:: AIM ::
Every line with the string "scene" should be gathered.

:: DATA FOR THIS EXERCISE ::
[start]
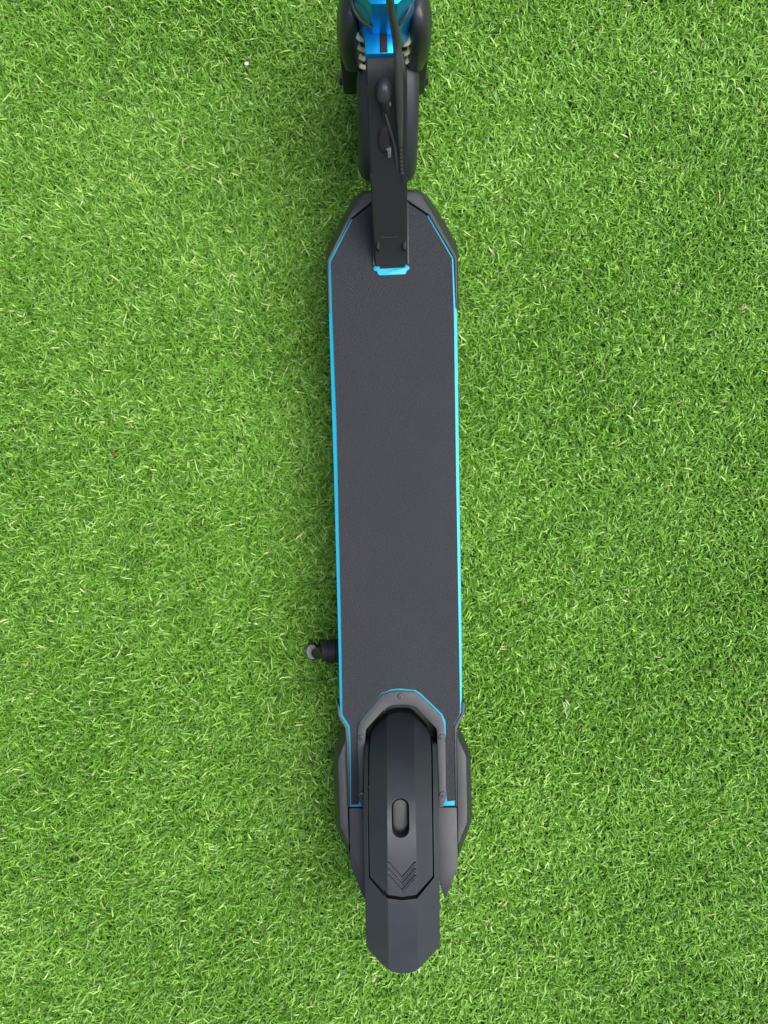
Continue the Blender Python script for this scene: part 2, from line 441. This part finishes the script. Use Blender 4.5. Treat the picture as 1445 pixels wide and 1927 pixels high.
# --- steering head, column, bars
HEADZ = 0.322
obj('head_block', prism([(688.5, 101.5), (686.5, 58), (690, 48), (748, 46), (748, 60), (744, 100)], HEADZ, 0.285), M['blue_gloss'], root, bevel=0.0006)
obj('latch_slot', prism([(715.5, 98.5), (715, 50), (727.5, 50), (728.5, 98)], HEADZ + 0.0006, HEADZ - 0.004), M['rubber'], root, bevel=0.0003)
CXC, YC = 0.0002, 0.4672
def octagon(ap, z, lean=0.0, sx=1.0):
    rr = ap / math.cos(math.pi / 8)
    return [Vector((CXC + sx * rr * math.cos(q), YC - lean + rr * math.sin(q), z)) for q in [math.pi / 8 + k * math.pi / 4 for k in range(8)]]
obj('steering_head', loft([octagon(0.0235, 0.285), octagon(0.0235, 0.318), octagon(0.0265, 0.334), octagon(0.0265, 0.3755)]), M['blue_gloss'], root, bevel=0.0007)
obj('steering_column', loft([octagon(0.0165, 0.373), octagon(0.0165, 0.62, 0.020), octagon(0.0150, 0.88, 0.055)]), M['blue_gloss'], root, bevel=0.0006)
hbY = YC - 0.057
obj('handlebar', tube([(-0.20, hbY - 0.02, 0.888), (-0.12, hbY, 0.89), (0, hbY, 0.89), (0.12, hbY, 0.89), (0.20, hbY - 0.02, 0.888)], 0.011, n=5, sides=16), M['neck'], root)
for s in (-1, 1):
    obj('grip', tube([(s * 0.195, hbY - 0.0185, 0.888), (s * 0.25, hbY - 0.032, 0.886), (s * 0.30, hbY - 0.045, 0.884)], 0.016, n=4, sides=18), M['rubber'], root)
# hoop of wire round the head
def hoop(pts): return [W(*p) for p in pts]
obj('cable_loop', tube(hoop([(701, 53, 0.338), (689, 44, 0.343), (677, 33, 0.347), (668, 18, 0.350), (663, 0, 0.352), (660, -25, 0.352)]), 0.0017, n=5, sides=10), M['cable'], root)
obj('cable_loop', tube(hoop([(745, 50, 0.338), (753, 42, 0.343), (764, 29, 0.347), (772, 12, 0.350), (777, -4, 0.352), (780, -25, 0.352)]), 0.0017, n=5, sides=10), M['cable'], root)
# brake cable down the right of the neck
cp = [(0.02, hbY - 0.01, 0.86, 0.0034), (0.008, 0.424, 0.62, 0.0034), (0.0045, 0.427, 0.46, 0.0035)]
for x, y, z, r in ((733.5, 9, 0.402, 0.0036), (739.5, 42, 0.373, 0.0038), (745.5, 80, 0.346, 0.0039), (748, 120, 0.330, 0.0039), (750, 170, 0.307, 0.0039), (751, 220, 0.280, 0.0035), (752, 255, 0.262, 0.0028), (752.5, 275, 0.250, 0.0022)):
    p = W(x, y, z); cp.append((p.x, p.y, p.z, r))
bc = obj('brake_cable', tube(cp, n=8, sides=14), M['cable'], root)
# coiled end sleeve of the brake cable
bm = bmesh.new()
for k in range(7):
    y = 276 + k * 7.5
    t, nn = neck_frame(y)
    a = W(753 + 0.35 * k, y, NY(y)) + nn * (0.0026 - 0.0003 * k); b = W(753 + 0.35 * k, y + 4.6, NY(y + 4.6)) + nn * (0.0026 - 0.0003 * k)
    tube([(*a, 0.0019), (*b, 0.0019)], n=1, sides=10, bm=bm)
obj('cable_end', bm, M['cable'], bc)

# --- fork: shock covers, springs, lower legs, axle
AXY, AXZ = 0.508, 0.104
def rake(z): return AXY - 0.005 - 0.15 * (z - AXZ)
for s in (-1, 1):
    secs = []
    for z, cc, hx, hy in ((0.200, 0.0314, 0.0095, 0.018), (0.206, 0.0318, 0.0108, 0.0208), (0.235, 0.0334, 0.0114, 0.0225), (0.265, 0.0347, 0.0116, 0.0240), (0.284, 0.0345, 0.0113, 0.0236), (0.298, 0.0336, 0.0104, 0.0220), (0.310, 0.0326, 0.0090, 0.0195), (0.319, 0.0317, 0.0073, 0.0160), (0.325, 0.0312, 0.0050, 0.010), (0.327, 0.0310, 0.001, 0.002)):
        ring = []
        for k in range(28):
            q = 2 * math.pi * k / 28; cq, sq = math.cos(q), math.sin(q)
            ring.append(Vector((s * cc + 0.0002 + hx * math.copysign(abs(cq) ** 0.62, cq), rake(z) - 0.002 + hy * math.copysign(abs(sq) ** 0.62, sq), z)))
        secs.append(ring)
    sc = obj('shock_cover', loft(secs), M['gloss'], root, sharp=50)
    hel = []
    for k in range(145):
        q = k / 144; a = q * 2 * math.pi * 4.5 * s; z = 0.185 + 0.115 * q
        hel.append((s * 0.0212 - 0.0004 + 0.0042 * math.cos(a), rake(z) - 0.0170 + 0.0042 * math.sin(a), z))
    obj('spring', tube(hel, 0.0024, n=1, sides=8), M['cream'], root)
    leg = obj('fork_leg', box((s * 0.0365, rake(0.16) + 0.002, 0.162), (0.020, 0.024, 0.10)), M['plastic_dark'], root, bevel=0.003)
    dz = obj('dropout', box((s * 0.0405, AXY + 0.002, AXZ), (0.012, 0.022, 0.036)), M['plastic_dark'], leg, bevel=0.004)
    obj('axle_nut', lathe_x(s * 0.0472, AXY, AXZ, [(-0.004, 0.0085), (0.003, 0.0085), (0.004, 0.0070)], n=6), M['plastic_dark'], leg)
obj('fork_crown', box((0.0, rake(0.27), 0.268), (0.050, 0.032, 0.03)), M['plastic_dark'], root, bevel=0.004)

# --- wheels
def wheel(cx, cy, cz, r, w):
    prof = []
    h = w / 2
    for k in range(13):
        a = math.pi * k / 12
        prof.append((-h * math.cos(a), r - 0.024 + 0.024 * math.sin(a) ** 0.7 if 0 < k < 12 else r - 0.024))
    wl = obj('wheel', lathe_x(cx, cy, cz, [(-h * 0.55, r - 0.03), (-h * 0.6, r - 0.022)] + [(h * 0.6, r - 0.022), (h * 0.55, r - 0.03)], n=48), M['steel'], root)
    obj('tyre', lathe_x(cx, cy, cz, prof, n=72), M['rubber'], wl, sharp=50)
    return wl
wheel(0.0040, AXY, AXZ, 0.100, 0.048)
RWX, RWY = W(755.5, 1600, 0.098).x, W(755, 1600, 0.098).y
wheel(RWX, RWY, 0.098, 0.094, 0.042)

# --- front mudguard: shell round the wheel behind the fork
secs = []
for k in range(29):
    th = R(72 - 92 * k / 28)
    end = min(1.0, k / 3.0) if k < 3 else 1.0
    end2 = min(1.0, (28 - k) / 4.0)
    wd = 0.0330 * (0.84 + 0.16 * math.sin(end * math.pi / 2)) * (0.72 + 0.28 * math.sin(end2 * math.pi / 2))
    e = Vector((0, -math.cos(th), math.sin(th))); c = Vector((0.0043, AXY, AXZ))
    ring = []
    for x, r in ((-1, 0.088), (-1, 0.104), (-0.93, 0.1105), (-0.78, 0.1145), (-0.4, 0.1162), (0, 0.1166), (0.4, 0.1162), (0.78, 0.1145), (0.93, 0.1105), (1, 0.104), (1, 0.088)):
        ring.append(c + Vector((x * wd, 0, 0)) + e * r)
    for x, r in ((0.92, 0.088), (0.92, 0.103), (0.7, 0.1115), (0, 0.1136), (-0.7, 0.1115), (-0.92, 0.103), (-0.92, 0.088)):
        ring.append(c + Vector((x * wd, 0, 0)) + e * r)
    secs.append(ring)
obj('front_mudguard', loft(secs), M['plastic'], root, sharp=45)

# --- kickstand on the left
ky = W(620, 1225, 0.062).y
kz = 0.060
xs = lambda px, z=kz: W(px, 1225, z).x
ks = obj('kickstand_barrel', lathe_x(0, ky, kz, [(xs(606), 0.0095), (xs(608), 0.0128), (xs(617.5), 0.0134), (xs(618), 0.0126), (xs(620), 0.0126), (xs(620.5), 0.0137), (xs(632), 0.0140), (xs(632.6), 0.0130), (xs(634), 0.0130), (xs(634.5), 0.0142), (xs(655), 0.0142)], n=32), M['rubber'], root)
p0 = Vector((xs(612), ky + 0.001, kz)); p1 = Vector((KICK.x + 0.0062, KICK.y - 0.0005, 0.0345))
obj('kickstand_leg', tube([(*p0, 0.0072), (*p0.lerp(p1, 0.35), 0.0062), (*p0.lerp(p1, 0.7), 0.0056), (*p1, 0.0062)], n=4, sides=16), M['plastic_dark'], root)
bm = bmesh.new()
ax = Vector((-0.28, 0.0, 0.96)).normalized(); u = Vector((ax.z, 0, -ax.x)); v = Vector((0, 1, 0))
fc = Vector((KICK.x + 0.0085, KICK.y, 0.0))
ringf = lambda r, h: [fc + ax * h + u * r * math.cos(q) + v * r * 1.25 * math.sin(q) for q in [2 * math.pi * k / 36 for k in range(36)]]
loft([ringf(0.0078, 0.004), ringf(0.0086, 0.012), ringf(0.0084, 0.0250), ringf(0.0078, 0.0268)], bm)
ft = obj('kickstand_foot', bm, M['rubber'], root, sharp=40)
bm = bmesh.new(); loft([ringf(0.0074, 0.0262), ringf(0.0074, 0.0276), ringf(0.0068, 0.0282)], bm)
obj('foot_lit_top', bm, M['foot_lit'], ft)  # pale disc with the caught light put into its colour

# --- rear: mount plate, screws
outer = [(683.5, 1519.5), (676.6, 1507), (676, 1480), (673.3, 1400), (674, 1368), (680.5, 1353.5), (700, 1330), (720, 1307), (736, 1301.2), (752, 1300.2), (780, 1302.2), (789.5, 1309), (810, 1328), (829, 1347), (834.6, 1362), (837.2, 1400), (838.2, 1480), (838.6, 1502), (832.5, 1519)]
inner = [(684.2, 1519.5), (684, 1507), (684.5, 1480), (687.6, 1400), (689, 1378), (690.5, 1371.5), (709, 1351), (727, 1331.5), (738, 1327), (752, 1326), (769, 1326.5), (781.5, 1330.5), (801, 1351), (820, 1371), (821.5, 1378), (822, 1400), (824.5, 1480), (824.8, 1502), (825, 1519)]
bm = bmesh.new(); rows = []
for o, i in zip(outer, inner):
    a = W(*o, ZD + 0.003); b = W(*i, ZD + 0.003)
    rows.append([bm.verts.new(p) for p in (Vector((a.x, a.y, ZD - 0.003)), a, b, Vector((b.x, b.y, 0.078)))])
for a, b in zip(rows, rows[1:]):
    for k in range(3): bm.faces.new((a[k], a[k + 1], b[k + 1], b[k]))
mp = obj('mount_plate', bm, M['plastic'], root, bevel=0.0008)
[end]
[start]
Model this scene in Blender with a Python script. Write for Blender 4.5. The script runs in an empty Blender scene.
[end]
:: OUTPUT OF THE EXERCISE ::
Continue the Blender Python script for this scene: part 2, from line 441. This part finishes the script. Use Blender 4.5. Treat the picture as 1445 pixels wide and 1927 pixels high.
Model this scene in Blender with a Python script. Write for Blender 4.5. The script runs in an empty Blender scene.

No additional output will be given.